You can also do a pstree and kill the parent. This makes sure that you get the entire offending process tree and not just the leaf.

Eric Holmberg
Not a good idea when the parent is PID 1...
Dave Sherohman
+1  A: 

Is it possible, that this process is restarted (for example by init) just at the time you kill it?

You can check this easily. If the PID is the same after kill -9 PID then the process wasn't killed, but if it has changed the process has been restarted.

Georg
+1 for the idea but doesn't help in my case
Aaron Digulla
+16  A: 

As noted in comments to the OP, a process status (STAT) of D indicates that the process is in an "uninterruptible sleep" state. In real-world terms, this generally means that it's waiting on I/O and can't/won't do anything - including dying - until that I/O operation completes.
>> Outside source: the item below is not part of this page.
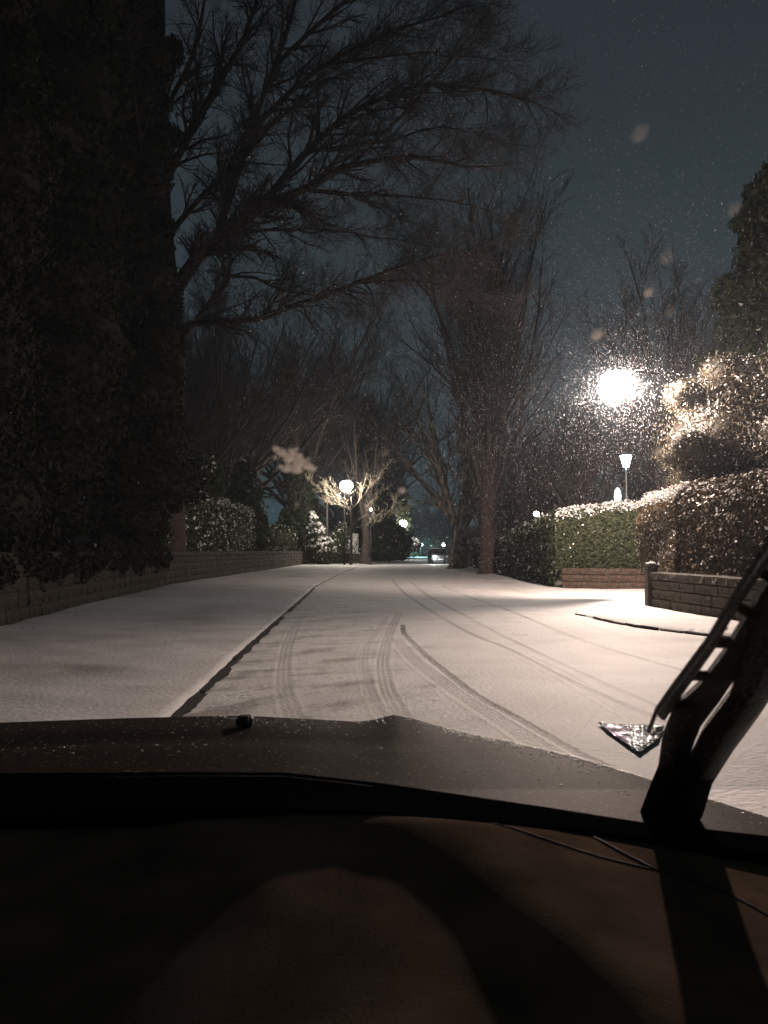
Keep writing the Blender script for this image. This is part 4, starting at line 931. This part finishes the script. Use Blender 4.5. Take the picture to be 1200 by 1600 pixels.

Processes in a D state will normally only be there for a fraction of a second before the operation completes and they return to R/S. In my experience, if a process gets stuck in D, it's most often trying to communicate with an unreachable NFS or other remote filesystem, trying to access a failing hard drive, or making use of some piece of hardware by way of a flaky device driver. In such cases, the only way to recover and allow the process to die is to either get the fs/drive/hardware back up and running so the I/O can complete or to give up and reboot the system. In the specific case of NFS, the mount may also eventually time out and return from the I/O operation (with a failure code), but this is dependent on the mount options and it's very common for NFS mounts to be set to wait forever.

This is distinct from a zombie process, which will have a status of Z.

Dave Sherohman
Yes, the dreaded disk sleep :) +1 , this is a well articulated answer.